The mainstream media has helped to dehistoricize and decontextualize Al Shabaab. There’s also a way that ISIS, Boko Haram, and Al Shabaab all get lumped together and treated as a singular phenomenon. Granted, they borrow from one another and are influenced by similar global trends, but they’re also profoundly different movements. There is enormous fear of these global Islamic networks and yet relative silence about other global networks, including transnational US military forces, that help to create or at least are deeply entangled in “terrorist” violence. You can’t really understand the rise of Al Shabaab, for example, without understanding the fall of the Islamic Courts Union, which is the result of an Ethiopian invasion supported by the US. In the book, I try to highlight these double standards and the ways in which we treat certain kinds of violence as pathological, while ignoring or normalizing others. But it’s also tricky because it’s not as though I want to sound like an apologist for groups like Al Shabaab.
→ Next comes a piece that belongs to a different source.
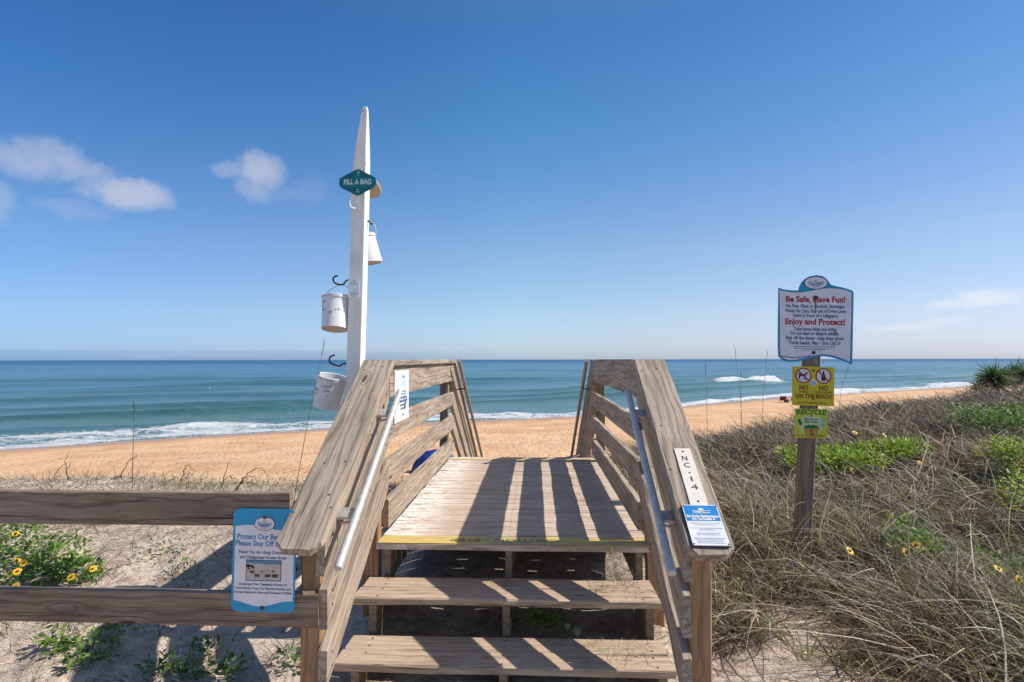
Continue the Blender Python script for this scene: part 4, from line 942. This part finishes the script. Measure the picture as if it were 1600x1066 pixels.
def tufts(region, ntuft, per, lmin, lmax, wmin, wmax, pal, pw, lean=(-.25, 0, 0), spread=.7, spr=.07, patch=None, keep=None, up=.9, bendz=-.35, name='', seg=4, var=.15):
    x0, x1, y0, y1 = region; tx = RS.uniform(x0, x1, ntuft); ty = RS.uniform(y0, y1, ntuft)
    ok = dens_ok(tx, ty)
    if keep is not None: ok &= keep(tx, ty)
    tx, ty = tx[ok], ty[ok]; nt_ = len(tx); tl = RS.uniform(.7, 1.25, nt_); tn = RS.normal(0, .30, (nt_, 3)); tv = 1 + RS.normal(0, .16, (nt_, 1)); ti = RS.randint(0, len(pal), nt_)
    n = nt_ * per; id_ = np.repeat(np.arange(nt_), per)
    x = tx[id_] + RS.normal(0, spr, n); y = ty[id_] + RS.normal(0, spr, n)
    good = ~((x > -1.05) & (x < .76) & (y > 1.5)); x, y, id_ = x[good], y[good], id_[good]; n = len(x)
    z = ground(x, y) - .01
    d = RS.normal(0, spread, (n, 3)); d[:, 2] = np.abs(RS.normal(up, .3, n)); d += np.array(lean) * 1.0 + tn[id_]; d /= np.linalg.norm(d, axis=1)[:, None]
    bend = RS.normal(0, .22, (n, 3)) + np.array(lean) * .9; bend[:, 2] = bendz * RS.uniform(.2, 1.3, n)
    L = RS.uniform(lmin, lmax, n) * tl[id_]; W = RS.uniform(wmin, wmax, n)
    c = tints(n, pal, pw, var) * tv[id_]
    return [np.stack([x, y, z], 1), L, W, d, bend, c]
def cat(parts): return [np.concatenate([p[i] for p in parts]) for i in range(6)]
def stuff(name, parts, label, category, seg=4, m=None):
    a = cat(parts); o = blades(name, *a, seg=seg, m=m); return tag(o, label, category, kind='stuff')
# open sandy spots on the right dune
def not_sand(x, y):
    return (bare(x, y) < .25) | (RS.rand(len(x)) < .03)
def clumpy(x, y): return not_sand(x, y) & ((vnoise(x, y, .42, 61) + vnoise(x, y, 1.1, 62) * .6 > -.17) | (RS.rand(len(x)) < .12))
gp = []
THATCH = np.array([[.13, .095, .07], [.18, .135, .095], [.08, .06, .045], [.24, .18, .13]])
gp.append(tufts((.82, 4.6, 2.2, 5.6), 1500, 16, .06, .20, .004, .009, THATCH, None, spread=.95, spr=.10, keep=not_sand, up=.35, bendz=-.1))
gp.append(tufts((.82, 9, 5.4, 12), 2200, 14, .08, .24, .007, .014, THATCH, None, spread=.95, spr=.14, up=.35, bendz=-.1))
gp.append(tufts((6, 22, 9, 22), 2600, 12, .12, .30, .014, .026, THATCH, None, spread=.95, spr=.3, up=.4, bendz=-.1))
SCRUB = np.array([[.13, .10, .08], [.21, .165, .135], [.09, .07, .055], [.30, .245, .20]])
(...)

Celina: What are you working on next?


Keren: I have a few projects in mind, but I’m particularly interested in expanding upon the study of migration and border-crossing in East Africa. I’ve currently begun work on a project on the history of the passport, ID card, and biometric registration in Kenya. Kenya was an important hub within the development of identification technologies. Fingerprinting was largely a colonial invention, which evolved in India and South Africa and was later applied to criminal populations in Europe. More recently, countries like Kenya have become laboratories for cutting-edge forms of biometric technology. So I’m really interested in exploring the cross-fertilization between Kenya and the wider Anglo-imperial world, and the spread and development of these technologies.